Racialicious Crush Of The Week: Pam Grier
I knew Pam Grier was ridiculously amazing because of her legendary roles in Blaxploitation films. But when I saw her cast as the Dust Witch, described as “the most beautiful woman in the world” in Something Wicked This Way Comes, I knew back then in my teens that Hollywood would never, ever cast a Black woman in a role that would even have such a description. In that theater, I witnessed a bit of a revolution that escaped Hollywood’s beauty echo chamber. And I stayed in massive crushitude with Grier ever since.
The clip above is a second reason why I <3 her, and this excerpted interview is a third:
O: When you were making Coffy and Foxy Brown, did you have any conception that you were creating a powerful new female archetype, this sort of iconic, larger-than-life figure?
PG: No, not at all. You never know how people are going to respond. I just wanted to try to do interesting work. I was surprised and humbled by the legacy of it.
O: You were the first woman to play that type of character.
PG: Yeah, well. I saw it in my real life, I saw it in the police force in Denver, and I saw it in the military. I saw women share the platform with men in my personal world, and Hollywood just hadn’t wakened to it yet. Bette Davis and Katharine Hepburn changed the way they saw women during the 1940s, but I saw it daily in the women’s movement that was emerging, because I was a child of the women’s movement. Everything I had learned was from my mother and my grandmother, who both had a very pioneering spirit. They had to, because they had to change flat tires and paint the house–because, you know, the men didn’t come home from the war or whatever else, so women had to do these things. So, out of economic necessity and the freedoms won, by the ’50s and ’60s, there was suddenly this opportunity and this invitation that was like, “Come out here with these men. Get out here. Show us what you got.” And they had to, out of pure necessity. Out of necessity comes genius. Not to say that I was a genius, but I did the things I had to do.
O: Did you get a lot of feedback at the time about your film work?
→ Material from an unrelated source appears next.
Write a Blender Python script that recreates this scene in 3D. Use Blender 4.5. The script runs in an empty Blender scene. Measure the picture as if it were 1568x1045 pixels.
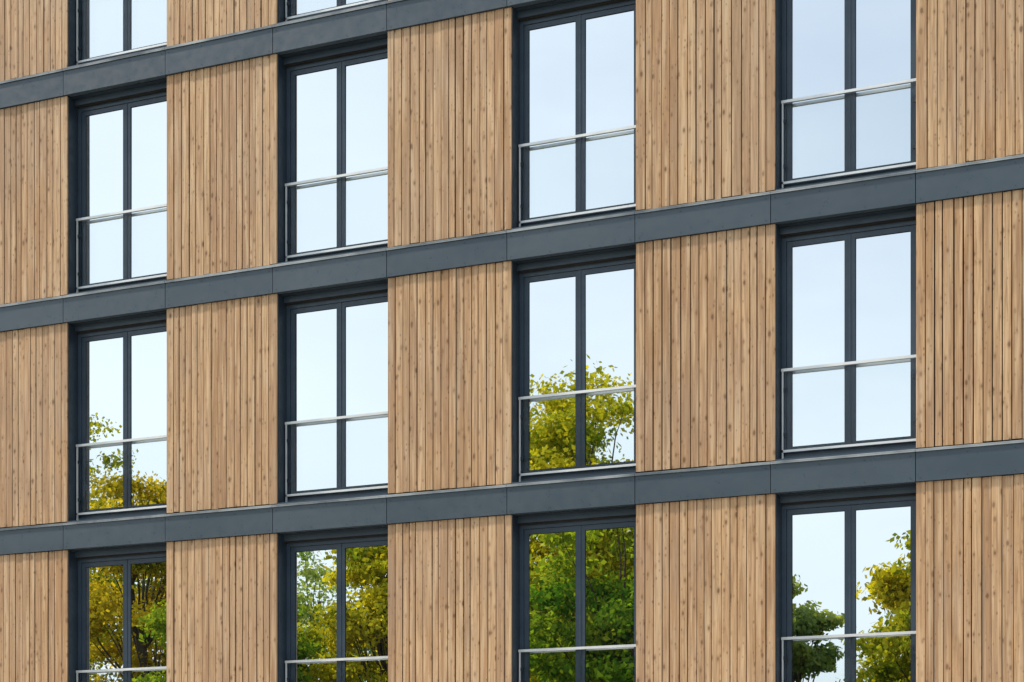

PG: The masses enjoyed it. They enjoyed seeing a female hero. And then some of the more conservative people said, “Couldn’t you have done something else? Couldn’t you have played a nun? Couldn’t you play Mother Mary, or something more conservative?” And I said, “You guys are so fragmented that nobody’s going to come. Nobody’s going to see those movies.” The way things are right now, they want to see action, they want to see heroes and heroines. And if you’re not that, you’re an art film, and if you were black, then you weren’t going to be in that art film. If you were black, you may not get to do theater. So you’re marginalizing yourself even further, and you’re not going to get the experience or break down stereotypes. Although at the beginning, my ambition was never to break down doors. It was just to earn tuition for myself and work in an industry where women hadn’t been allowed or invited. That’s all I wanted to do, not thinking that I would make waves, change minds, excite people, incite people, turn people on, repulse people. We’ve got $20 million actresses today who are nude in Vanilla Sky, nude in Swordfish. So what did I do different? I got paid less, but that’s it. And if you see it as an art form, what’s the problem? You know what it’s rated, and you know what you’re going to see, because the critics tell you. If it offends you, don’t go.
…
O: Do you consider yourself a feminist?
PG: I consider myself conscious of how we’re treated, and sometimes I can be a feminist. Sometimes I’m a little Republican, sometimes I’m a little Democrat. Sometimes I’m angry, sometimes I’m not angry. I’m not a total feminist, but I believe in rights for females. I believe that if we have to pay 100 percent for our college tuition, and then we get into the workplace and we’re only given 70 percent of our counterparts’ salaries, then we shouldn’t have to pay but 70 percent of our college tuition. Maybe that’ll stop the bullshit. Now, come on. I ask you, how would you like your mom, your wife, your daughter to spend $100,000 to go to Harvard or some state school, and go out into the workplace, and you know she’s great, and men are getting paid $200 per week more than her? Would that piss you off? What if you lost your job and you stay home crippled while she goes out, and she thinks she’s going to get a good job, but someone male with the same level of experience and the same level of education gets paid more than her? You’re going to get pissed. Until you walk a mile in someone else’s shoes, I don’t want to hear it. See, that’s the disparity that we have. That’s what makes people say, “Why should I work so hard? I’m not going to get paid.” When we have that so prevalent in the black community, that’s what saddens me, because that’s when we know we can’t get films made that uplift. We have to have films about action and violence and special effects. That’s the sad part, but you know what? It’s not me doing it.